## START Dataset extract

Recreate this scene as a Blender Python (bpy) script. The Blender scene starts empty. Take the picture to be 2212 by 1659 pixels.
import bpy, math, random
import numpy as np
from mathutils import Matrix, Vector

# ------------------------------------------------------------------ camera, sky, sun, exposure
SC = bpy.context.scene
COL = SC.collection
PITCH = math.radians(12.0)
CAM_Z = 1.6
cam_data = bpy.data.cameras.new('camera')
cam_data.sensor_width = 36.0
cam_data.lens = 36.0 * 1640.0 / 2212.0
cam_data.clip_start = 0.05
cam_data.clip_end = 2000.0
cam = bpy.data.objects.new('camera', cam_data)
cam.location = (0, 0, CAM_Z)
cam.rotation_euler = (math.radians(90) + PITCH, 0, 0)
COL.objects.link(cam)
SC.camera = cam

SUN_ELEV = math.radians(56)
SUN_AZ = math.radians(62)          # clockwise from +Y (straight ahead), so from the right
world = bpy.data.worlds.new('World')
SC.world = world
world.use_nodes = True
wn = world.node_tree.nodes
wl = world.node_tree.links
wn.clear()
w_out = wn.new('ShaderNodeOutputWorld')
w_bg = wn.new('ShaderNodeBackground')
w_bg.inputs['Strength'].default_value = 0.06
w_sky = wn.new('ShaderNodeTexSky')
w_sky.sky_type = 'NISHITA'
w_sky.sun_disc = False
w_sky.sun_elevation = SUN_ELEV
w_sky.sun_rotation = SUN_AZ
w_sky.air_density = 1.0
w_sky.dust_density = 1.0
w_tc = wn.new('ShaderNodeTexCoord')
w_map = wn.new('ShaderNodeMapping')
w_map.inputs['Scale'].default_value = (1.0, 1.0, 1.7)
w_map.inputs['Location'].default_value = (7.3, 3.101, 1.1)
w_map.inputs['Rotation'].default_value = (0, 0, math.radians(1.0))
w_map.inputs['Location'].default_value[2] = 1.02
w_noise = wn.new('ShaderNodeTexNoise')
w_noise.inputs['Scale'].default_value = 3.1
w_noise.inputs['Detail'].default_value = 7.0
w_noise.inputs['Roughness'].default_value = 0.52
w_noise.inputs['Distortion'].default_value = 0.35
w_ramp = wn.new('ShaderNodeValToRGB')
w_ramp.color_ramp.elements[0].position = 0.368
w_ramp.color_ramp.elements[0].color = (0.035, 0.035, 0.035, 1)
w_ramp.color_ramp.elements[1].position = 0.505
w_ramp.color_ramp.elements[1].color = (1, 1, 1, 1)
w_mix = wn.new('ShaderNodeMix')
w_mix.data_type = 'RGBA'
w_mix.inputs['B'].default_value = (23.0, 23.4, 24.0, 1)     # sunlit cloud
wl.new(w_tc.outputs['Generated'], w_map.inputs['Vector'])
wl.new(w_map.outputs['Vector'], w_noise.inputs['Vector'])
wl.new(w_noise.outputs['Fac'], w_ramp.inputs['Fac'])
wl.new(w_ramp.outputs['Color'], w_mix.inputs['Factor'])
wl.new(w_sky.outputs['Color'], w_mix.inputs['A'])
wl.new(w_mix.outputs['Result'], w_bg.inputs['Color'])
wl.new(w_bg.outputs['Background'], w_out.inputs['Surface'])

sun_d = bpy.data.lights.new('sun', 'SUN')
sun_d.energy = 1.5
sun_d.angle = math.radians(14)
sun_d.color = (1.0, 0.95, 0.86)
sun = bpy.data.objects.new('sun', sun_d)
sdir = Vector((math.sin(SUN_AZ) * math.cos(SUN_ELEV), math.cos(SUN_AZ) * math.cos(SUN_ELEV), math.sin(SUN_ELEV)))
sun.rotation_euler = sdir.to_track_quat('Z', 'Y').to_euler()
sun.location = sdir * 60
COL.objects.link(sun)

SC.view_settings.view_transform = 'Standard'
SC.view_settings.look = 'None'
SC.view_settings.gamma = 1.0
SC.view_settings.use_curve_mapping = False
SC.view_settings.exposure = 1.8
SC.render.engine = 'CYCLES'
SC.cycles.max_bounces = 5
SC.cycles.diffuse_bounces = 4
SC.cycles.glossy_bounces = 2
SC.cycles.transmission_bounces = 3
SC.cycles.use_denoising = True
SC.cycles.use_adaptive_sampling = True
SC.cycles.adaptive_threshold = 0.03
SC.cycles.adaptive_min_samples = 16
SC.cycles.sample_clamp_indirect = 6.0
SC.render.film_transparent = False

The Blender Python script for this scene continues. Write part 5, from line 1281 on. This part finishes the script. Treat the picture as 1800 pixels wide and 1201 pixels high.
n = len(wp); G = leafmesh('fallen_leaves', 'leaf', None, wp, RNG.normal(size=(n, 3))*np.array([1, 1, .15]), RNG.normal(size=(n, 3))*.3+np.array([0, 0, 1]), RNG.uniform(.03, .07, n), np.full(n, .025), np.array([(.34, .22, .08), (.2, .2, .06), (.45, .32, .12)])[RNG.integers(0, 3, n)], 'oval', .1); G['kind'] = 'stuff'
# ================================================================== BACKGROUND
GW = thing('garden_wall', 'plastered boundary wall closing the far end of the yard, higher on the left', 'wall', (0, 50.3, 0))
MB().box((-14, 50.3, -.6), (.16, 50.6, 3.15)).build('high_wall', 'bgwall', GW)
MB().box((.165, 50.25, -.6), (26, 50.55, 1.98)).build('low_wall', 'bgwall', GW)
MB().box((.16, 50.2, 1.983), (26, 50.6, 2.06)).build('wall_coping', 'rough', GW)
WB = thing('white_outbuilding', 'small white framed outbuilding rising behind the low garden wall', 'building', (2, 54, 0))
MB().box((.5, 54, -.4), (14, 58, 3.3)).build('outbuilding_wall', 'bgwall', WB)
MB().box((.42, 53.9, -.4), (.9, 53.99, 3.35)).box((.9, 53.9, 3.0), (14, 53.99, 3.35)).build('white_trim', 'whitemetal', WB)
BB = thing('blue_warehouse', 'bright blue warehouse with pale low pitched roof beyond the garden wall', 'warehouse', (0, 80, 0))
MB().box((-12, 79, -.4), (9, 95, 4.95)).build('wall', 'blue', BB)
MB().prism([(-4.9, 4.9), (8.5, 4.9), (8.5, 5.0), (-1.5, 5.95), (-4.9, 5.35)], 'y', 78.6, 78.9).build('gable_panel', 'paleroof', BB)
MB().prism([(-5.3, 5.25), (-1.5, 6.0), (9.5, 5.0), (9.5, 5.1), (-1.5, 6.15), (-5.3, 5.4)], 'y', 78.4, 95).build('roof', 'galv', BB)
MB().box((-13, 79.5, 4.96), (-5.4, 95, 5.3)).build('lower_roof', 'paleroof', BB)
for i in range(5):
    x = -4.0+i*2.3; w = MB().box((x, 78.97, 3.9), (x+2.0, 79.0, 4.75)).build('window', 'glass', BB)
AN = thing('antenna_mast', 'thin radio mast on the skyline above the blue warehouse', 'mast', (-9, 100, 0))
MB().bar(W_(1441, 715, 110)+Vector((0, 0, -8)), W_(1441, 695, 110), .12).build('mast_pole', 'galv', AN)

## END Dataset extract

* Exercise task: Emit an exact copy of the lines spanning the start of the records to the line containing "SC.camera = cam", inclusive, and no other output.

* Exercise solution:
Recreate this scene as a Blender Python (bpy) script. The Blender scene starts empty. Take the picture to be 2212 by 1659 pixels.
import bpy, math, random
import numpy as np
from mathutils import Matrix, Vector

# ------------------------------------------------------------------ camera, sky, sun, exposure
SC = bpy.context.scene
COL = SC.collection
PITCH = math.radians(12.0)
CAM_Z = 1.6
cam_data = bpy.data.cameras.new('camera')
cam_data.sensor_width = 36.0
cam_data.lens = 36.0 * 1640.0 / 2212.0
cam_data.clip_start = 0.05
cam_data.clip_end = 2000.0
cam = bpy.data.objects.new('camera', cam_data)
cam.location = (0, 0, CAM_Z)
cam.rotation_euler = (math.radians(90) + PITCH, 0, 0)
COL.objects.link(cam)
SC.camera = cam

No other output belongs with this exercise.